Creare è dare forma al proprio destino. (Albert Camus)
Destino è ciò che non può non avvenire. E’ quella forza trainante dell’universo a cui nessuno può sottrarsi. Quella potenza sovrannaturale, indipendente dalla volontà dell’uomo, che presuppone una concatenazione di eventi a fini ineluttabili. Anticamente denominato fato, il destino incarna un disegno segreto che stabilisce incontri, rapporti, strade da percorrere, come e quando avrà termine la vita. Pur apparendo casuale, la nostra esistenza è infatti dominata da una serie di accadimenti da cui è impossibile sfuggire, attribuibili alle leggi della natura o alla presenza di un Dio. Non è un caso che Schopenhauer sostenga che il destino somiglia al vento, perché ci spinge rapidamente in avanti oppure ci rigetta all’indietro: contro di ciò poco possono fare le nostre fatiche e i nostri sforzi. E’ dello stesso avviso Nietzsche che giunge alle stesse conclusioni convinto che il nostro destino eserciti la sua influenza su di noi anche quando non ne abbiamo ancora appresa la natura: il nostro futuro detta le leggi del nostro oggi. Ma, evidentemente il concetto di destino scorre su molteplici binari: quello della fatalità, quello imposto dall’inconscio ma anche quello condizionato da convinzioni profonde e dal vissuto. Infatti, secondo le teorie di Jung è l’inconscio l’unico elemento a condizionare la nostra esistenza, dal momento che nella psiche sarebbero insiti archetipi che determinano i modi d’agire per giungere ad una finalità ben precisa. E non è da meno Heidegger che dal suo canto sostiene che gli uomini accumulano gli errori della loro vita e creano un mostro che si chiama destino.
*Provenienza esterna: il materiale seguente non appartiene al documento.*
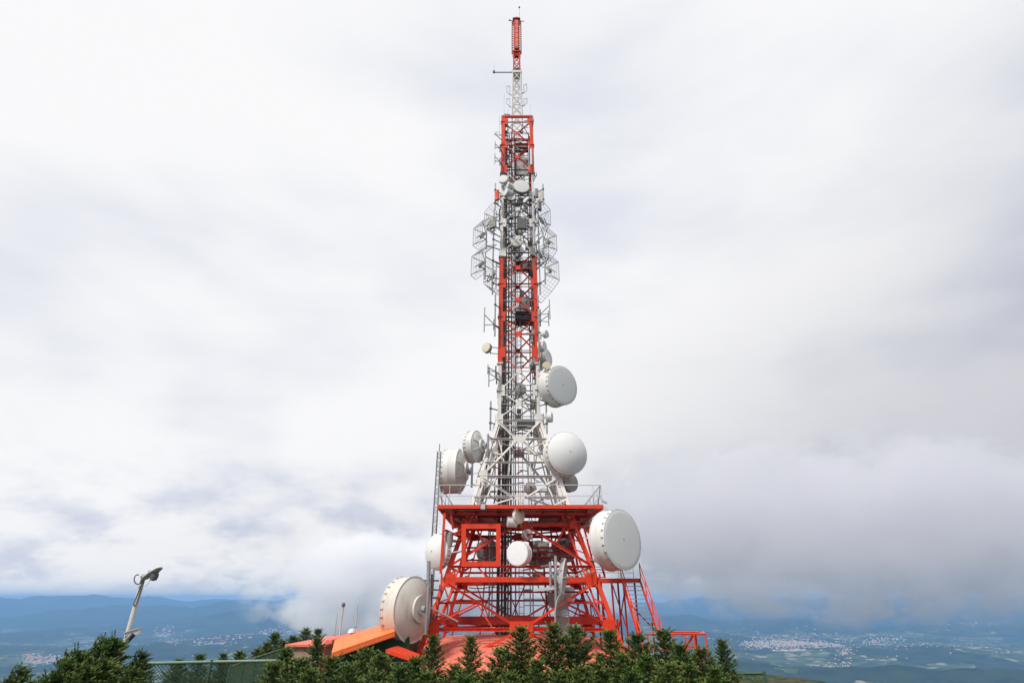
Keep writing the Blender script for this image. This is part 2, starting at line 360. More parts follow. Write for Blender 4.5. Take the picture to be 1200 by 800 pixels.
# bare quarry face above the right-hand town
# ------------------------------------------------------------------ haze and low cloud
def volume(name, density, col, aniso=0.2, noise=None):
    m = bpy.data.materials.new(name); m.use_nodes = True; nt = m.node_tree; nt.nodes.clear()
    o = N(nt, 'ShaderNodeOutputMaterial'); p = N(nt, 'ShaderNodeVolumePrincipled')
    p.inputs['Color'].default_value = (*col, 1); p.inputs['Density'].default_value = density; p.inputs['Anisotropy'].default_value = aniso
    L(nt, p.outputs[0], o.inputs['Volume'])
    return m, nt, p
hm, _, _ = volume('haze_air', 4.8e-5, (0.30, 0.58, 1.0), 0.0)
mb = MB(); mb.box((0, 0, (-1000 + 110) / 2), (90000, 90000, 1110)); hazeo = mb.build('haze', hm); hazeo['kind'] = 'stuff'

def low_cloud(c, size, density, seed, scale, thr, label, gain=5.0, an=0.3, alb=0.99, amp=1.9):
    m, nt, p = volume('low_cloud_vapour', 0.0, (alb * .985, alb * .985, min(1, alb * 1.015)), an)
    tc = N(nt, 'ShaderNodeTexCoord'); ln = N(nt, 'ShaderNodeVectorMath', operation='LENGTH'); L(nt, tc.outputs['Object'], ln.inputs[0])
    g = N(nt, 'ShaderNodeNewGeometry'); mp = N(nt, 'ShaderNodeMapping'); L(nt, g.outputs['Position'], mp.inputs[0]); mp.inputs['Location'].default_value = (seed * 13.7, 0, seed * 3.1)
    mp.inputs['Scale'].default_value = (1 / scale, 1 / scale, 1.5 / scale)
    n = N(nt, 'ShaderNodeTexNoise', i_Scale=1.0, i_Detail=6.0, i_Roughness=0.6); L(nt, mp.outputs[0], n.inputs['Vector'])
    e = M_(nt, 'SUBTRACT', 1.0, ln.outputs['Value'])                       # 1 in the heart, 0 at the rim
    d = M_(nt, 'ADD', M_(nt, 'MULTIPLY', M_(nt, 'SUBTRACT', n.outputs[0], 0.5), amp), M_(nt, 'SUBTRACT', e, thr))
    d = M_(nt, 'MULTIPLY', M_(nt, 'MULTIPLY', d, gain, clamp=True), MR(nt, ln.outputs['Value'], 0.75, 1.0, 1.0, 0.0))
    L(nt, M_(nt, 'MULTIPLY', d, density), p.inputs['Density'])
    mb = MB(); mb.box((0, 0, 0), (2, 2, 2)); o = mb.build('low_cloud', m); o.matrix_basis = Matrix.Translation(Vector(c)) @ Matrix.Diagonal((*size, 1))
    o['kind'] = 'stuff'; o['label'] = label
    return o
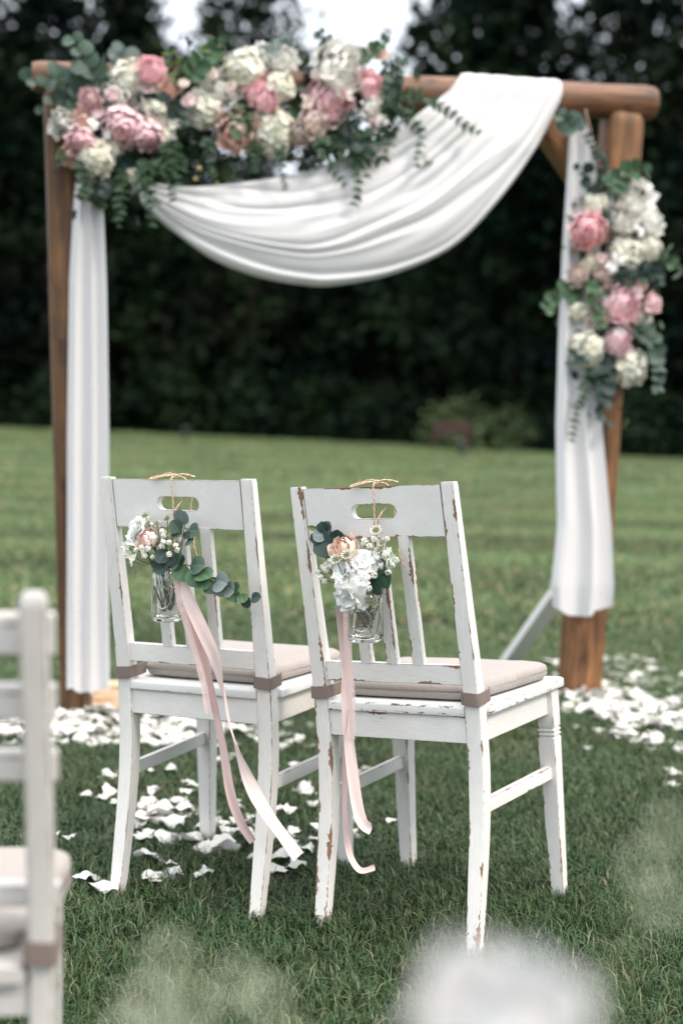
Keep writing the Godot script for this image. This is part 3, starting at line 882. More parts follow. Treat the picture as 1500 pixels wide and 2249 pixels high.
func swag() -> void:
	var top := [Vector2(0.189, 1.766), Vector2(0.367, 1.756), Vector2(0.579, 1.786), Vector2(0.795, 1.843), Vector2(0.952, 1.92), Vector2(1.079, 1.995), Vector2(1.207, 2.087), Vector2(1.265, 2.135)]
	var low := [Vector2(0.204, 1.701), Vector2(0.316, 1.611), Vector2(0.429, 1.534), Vector2(0.535, 1.491), Vector2(0.643, 1.465), Vector2(0.753, 1.452), Vector2(0.863, 1.453), Vector2(1.07, 1.499), Vector2(1.281, 1.599), Vector2(1.445, 1.762), Vector2(1.576, 1.941), Vector2(1.645, 2.075), Vector2(1.672, 2.135)]
	var T := []
	var B := []
	for q in top: T.append(at_uv(q, 0))
	for q in low: B.append(at_uv(q, 0))
	T = spline(T, 100)
	B = spline(B, 100)
	var m := MB.new()
	var wob := noise(77, 1.6, 2)
	m.grid(130, 120, func(v, u):   # u along the cloth, v across from the upper to the lower hem
		var k: float = minf(u / 0.84, 1.0) * 100.0
		var i := mini(int(k), 99)
		var a: Vector3 = T[i].lerp(T[i + 1], k - i)
		var b: Vector3 = B[i].lerp(B[i + 1], k - i)
		var s: float = minf(u / 0.84, 1.0)
		var vv: float = v + 0.03 * wob.get_noise_2d(v * 1.5, u * 2.5) * sin(v * PI)
		var q := a.lerp(b, vv)
		var wide := a.distance_to(b)
		var open_: float = sin(clampf(s, 0, 1) * PI)
		var amp: float = lerp(0.007, 0.0115, pow(open_, 0.6)) * (1.0 if s < 0.9 else 1.0 - 0.55 * (s - 0.9) / 0.1)
		var ph: float = vv * 5.2 + 1.5 * wob.get_noise_2d(vv * 1.1 + 7.0, u * 0.9)
		var fold: float = 0.62 * sin(ph * TAU) + 0.2 * sin(ph * TAU * 2.0 + 0.8) + 0.16 * sin(vv * 29.0 + u * 6.0 + 3.0 * wob.get_noise_2d(u, vv)) + 0.08 * sin(vv * 61.0 - u * 9.0) * 0.5
		var w: float = 0.085 + amp * fold + 0.05 * sin(vv * PI) * open_
		# hems turn in
		if v < 0.03: w -= (0.03 - v) * 0.5
		if v > 0.97: w -= (v - 0.97) * 1.2
		if s >= 0.88:   # the cloth climbs round the beam, over it and down behind
			var over: float = (s - 0.88) / 0.12
			w = lerp(w, 0.068 + amp * fold * 0.7, over)
		if u > 0.84:
			var turn: float = (u - 0.84) / 0.16
			var ang: float = minf(turn / 0.6, 1.0) * PI
			var r: float = 0.068 + amp * fold * 0.7
			q = Vector3(q.x + lerpf(0.055, 0.008, v) * sin(minf(ang, PI / 2)), lerpf(2.137, 2.14, v) + sin(ang) * r, cos(ang) * r)
			if turn > 0.6: q.y -= (turn - 0.6) * 0.22
			w = q.z
		return [Vector3(q.x, q.y, w), Vector2(u, v), Color.WHITE])
	var o := obj("drape", m, M.drape)
	o.transform = arch_x()
	tag(o, "wide white swag of cloth sagging beneath the beam from the flowers over to the right", "drape", "white drapes on the arch")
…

Partendo da questi presupposti origina la riflessione per immagini di Elisabetta Falqui, che in senso metaforico si fa veggente - secondo la teoria rimbaudiana -, capace di andare al di là delle apparenze e delle sensazioni per giungere dove agli altri non è concesso, nel tentativo di comprendere se il destino si possa leggere nei volti delle persone. Se da una espressione, da uno sguardo o da una serie di elementi che caratterizzano un volto si possa capire ciò che la vita ha riservato ad ognuno di noi. E si interroga attraverso il ritratto fotografico che diventa territorio d’indagine attorno al quale gravita l’intero progetto: ritratti di grandi dimensioni ravvicinati e intimi, i cui tratti somatici sono modellati e scolpiti attraverso la luce che l’artista lascia emergere dall’oscurità. Ricordano le tavole fortemente realistiche del Fayum, le inquadrature serratissime che aboliscono lo sfondo per non distogliere la concentrazione. Zoomati fino all’esasperazione, perfettamente frontali e a tratti incombenti, danno allo spettatore l’illusione di penetrare l’anima dei soggetti prescelti dall’artista. Il tutto avvalorato dall’intervento del pubblico che diventa parte integrante del progetto dal momento che dovrà obbligatoriamente passare davanti ad uno specchio al termine dell’allestimento che vede contrapporsi undici ritratti frontali in bianco e nero ad un unico profilo a colori, perché in fondo, per citare Jodorowsky ci sono infiniti futuri possibili, che vado scegliendo proprio perché in ogni momento si apre davanti a me una possibilità differente.